Australia’s carbon legislation: Supercharging solar?

Last week, Australia passed landmark laws to impose a price on carbon dioxide emissions. Will the latest carbon package herald the dawn of renewables down under?

Will carbon legislation Down Under set solar energy on a fast track to deployment?

By Giles Parkinson in Sydney

A little more than a year after a hung parliament, and a deal between the Greens Party and two country independents that forced the ruling Labor Party to readdress legislation it had previously abandoned, Australia has passed legislation to impose a price on CO2 emissions.

The Clean Energy Future Package (CEFC), which was passed by a handful of votes in the face of vigorous opposition from the conservative parties, will introduce a carbon price from July 1, 2012, with a fixed setting of $A23 a tonne, rising to $A29/t by July 2015, when it will evolve into a trading scheme, albeit with a floor and cap collar.

“The scale of the transformation it unleashes will be immense,” Prime Minister Julia Gillard told delegates at a Carbon Expo conference the following day. "It will unleash a new industrial revolution that will change the way we live and change it for the better".

Slowly but surely

But it may take a while. Most analysts says the $23/t on its own will not trigger widespread investment in cleaner energy technologies, although it could encourage investment in energy efficiency options that were cheap and could offer a one to three year payback.

The key to investment in renewable energy and other low emission energy technologies will depend on legislation that has yet to be passed: one bill to establish the Australian Renewable Energy Agency, which will martial Au$3.2 billion of funds to help early-stage development; and another bill to create the Clean Energy Finance Corporation, a type of “green bank” which will have Au$10 billion to assist the deployment of emerging renewables such as solar and geothermal, and enabling technologies such as smart grids and battery storage.

At this stage however, even the early deployment of base-load gas generators to replace dirtier coal-fired power, and to meet Australia’s rapidly increasing power demands, is in doubt because of the “pledge in blood” by the leader of the Opposition, Tony Abbott, to repeal the legislation should he win power in an election that must take place by the end of 2013.

Abbott is favoured to win power, based on his large lead in opinion polls, and could technically repeal the legislation, but it would require reversing promised tax cuts worth $10 billion, and forcing a second election to seek control of The Senate, where the Greens are certain to retain the balance of power.

Still, given the uncertainty, power companies say they are reluctant to commit to large combined cycle gas turbine investments. “This is an industry that has very long-term investment horizons and what you want is some certainty about what the policy position is,” said Michael Fraser, the managing director of AGL Energy. “The sooner we can get to a bi-partisan agreement on the policy, the better for the industry.”

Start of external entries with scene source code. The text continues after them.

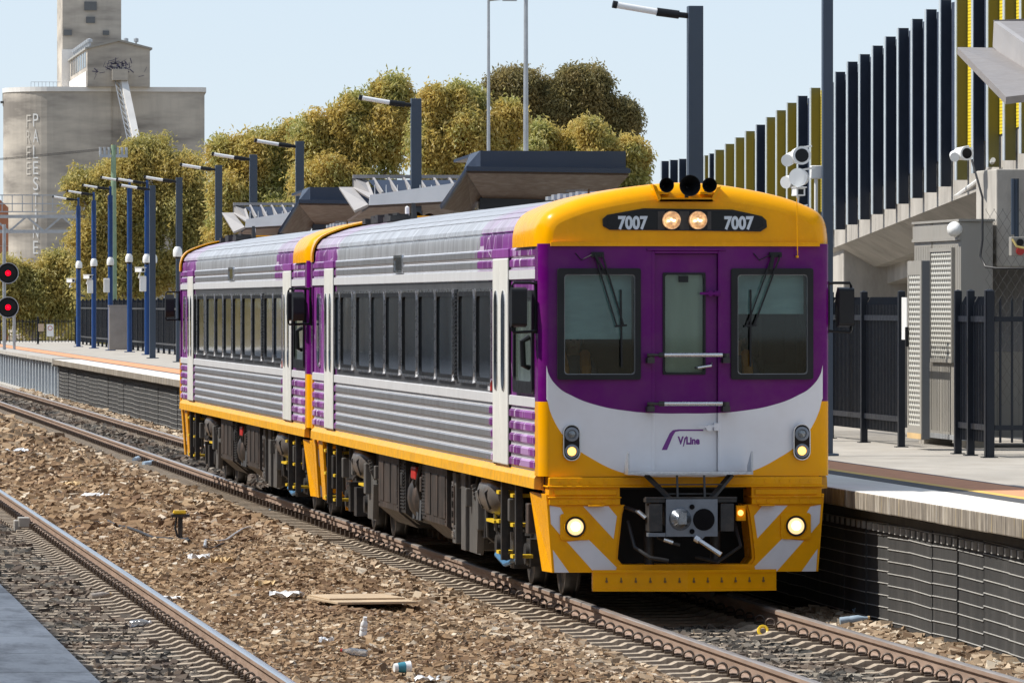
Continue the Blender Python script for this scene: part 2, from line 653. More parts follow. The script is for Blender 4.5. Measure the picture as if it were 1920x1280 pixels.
def body_half():
    p = [(-1.38, 1.33)]
    for i in range(5):
        z = 1.335 + .122 * i
        p += [(-1.430, z), (-1.430, z + .012), (-1.452, z + .03), (-1.452, z + .088), (-1.430, z + .108)]
    p += [(-1.430, 1.958), (-1.452, 1.968), (-1.452, 2.06), (-1.430, 2.072), (-1.428, 2.62), (-1.430, 3.232), (-1.452, 3.242), (-1.452, 3.334), (-1.430, 3.346)]
    for i in range(2):
        z = 3.352 + .108 * i
        p += [(-1.428, z), (-1.448, z + .018), (-1.448, z + .078), (-1.428, z + .098)]
    # roof with seams
    rr = [(-1.425, 3.60), (-1.422, 3.68), (-1.395, 3.78), (-1.33, 3.86), (-1.20, 3.928), (-.98, 4.005), (-.66, 4.075), (-.33, 4.125), (0, 4.145)]
    for i in range(len(rr) - 1):
        a, b = Vector(rr[i]), Vector(rr[i + 1])
        p.append(tuple(a))
        if i in (1, 3, 4, 5, 6):
            d = (b - a).normalized()
            nrm = Vector((-d.y, d.x))
            for s_, h in ((.03, 0), (.036, -.022), (.052, -.022), (.058, 0)):
                p.append(tuple(a + d * s_ + nrm * h))
    p.append(rr[-1])
    return p


def make_body(root):
    half = body_half()
    prof = half + [(-x, z) for x, z in half[-2::-1]]
    m = MB()
    ys = [.36, 4.02, 21.35, CAR_L - .36]
    n = len(prof)
    vs = [(x, y, z) for y in ys for x, z in prof]
    for j in range(3):
        for i in range(n - 1):
            zm = (prof[i][1] + prof[i + 1][1]) / 2
            belt = 2.072 < zm < 3.232 and abs(prof[i][0]) > 1.3
            m.v = vs
            m.f.append([j * n + i, j * n + i + 1, (j + 1) * n + i + 1, (j + 1) * n + i])
            m.m.append(1 if (belt and j == 1) else 0)
            m.sm.append(abs(prof[i][0]) < 1.4 and zm > 3.6)
    b = m.build("body_shell", [M['side'], M['belt']], root, sharp=20)
    f = MB()
    f.box(-1.40, 1.40, .3, CAR_L - .3, 1.16, 1.32)
    f.build("underfloor", M['frame_dark'], root)
    return b


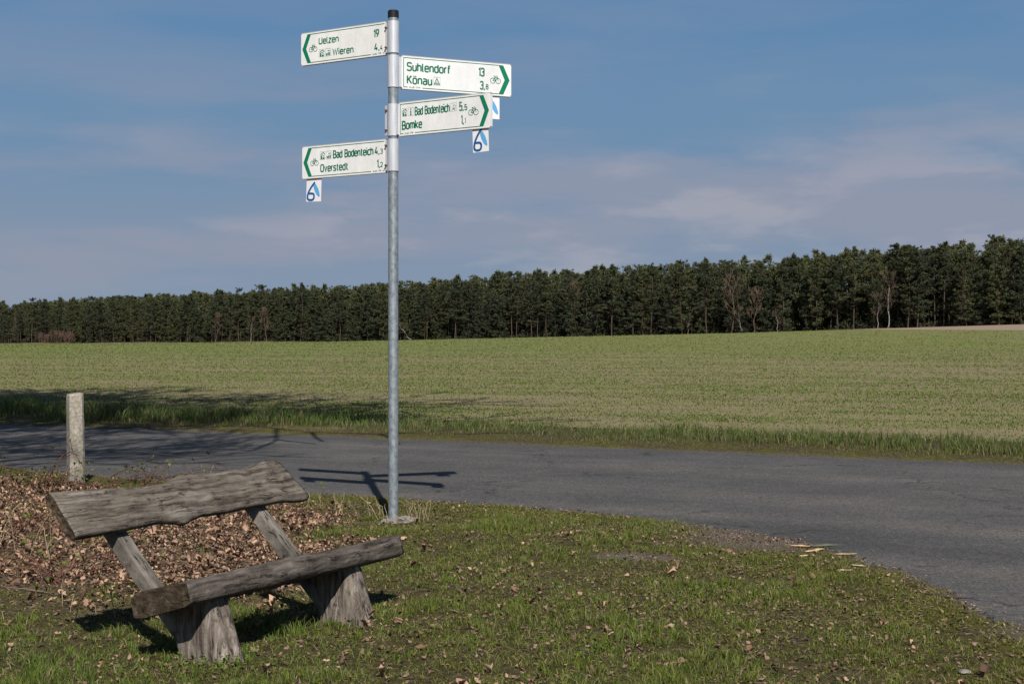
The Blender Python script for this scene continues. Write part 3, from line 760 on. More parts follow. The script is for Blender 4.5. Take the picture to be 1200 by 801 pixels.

The pace of deployment of gas power will also depend on the results from a proposed buyout of 2000MW of capacity from the dirtiest coal-fired power stations – those with emissions of more than 1.2 tonnes per megawatt hour. Four brown coal power stations in Victoria and South Australia have lodged initial bids for the program, with the results expected to be announced some time in the New Year.

REC market slack, CEFC future uncertain

Despite bipartisan support for the 20 per cent renewable energy target in 2020, the deployment of renewables, particularly wind power, is also stalled by the weak price of renewable energy certificates. This is largely the result of a flooding of the market caused by a miscalculation of the success of rooftop solar subsidies, which also generated certificates on a five-for-one basis.

That excess in supply is expected to last through to 2014. That said, REC prices are slowly rising, (they are now around $A42) and developers are hopeful that power purchase agreements can be negotiated soon. (Wind developers need a PPA of at least $90/MWh. The black price (wholesale rates of less than $40/MWh) and the green price do not yet match.

The clean energy industry places most hope for the deployment of large solar, geothermal, marine and other technologies on the CEFC, which is due to be established in 2013 and to begin assessing investment choices in 2013/14.

A review panel headed by Reserve Bank of Australia board member Jillian Broadbent will recommend the type of financing instruments that could be used, along with governance measures and risk management, and will report to the government in the New Year.

Legislation is then expected to be presented by the middle of 2012, but this too is subject to the threat of repeal from the Opposition.

Bloomberg New Energy Finance estimates that the combination of the various packages could deliver more than 5 gigawatts of large scale solar PV and 2 gigawatts of solar thermal by 2020. “The Clean Energy Future package will supercharge solar,” CEO John Grimes said. “We are finally penalising pollution and rewarding clean energy. This will deliver substantial investment in solar power and position Australia as a solar nation.”

However, he said it was critical that the Opposition support the package, including the CEFC. That’s not likely, however, because the conservative parties in Australia hold the same antipathy to renewables as their counterparts in the US.

An Opposition Finance spokesman said the opposition would scrap the CEFC, which he described as a “slush fund” that would support “all sorts of wild and wacky proposals that the banks would not touch in a fit.” For clean energy investors, it seems that one form of uncertainty has been replaced by another.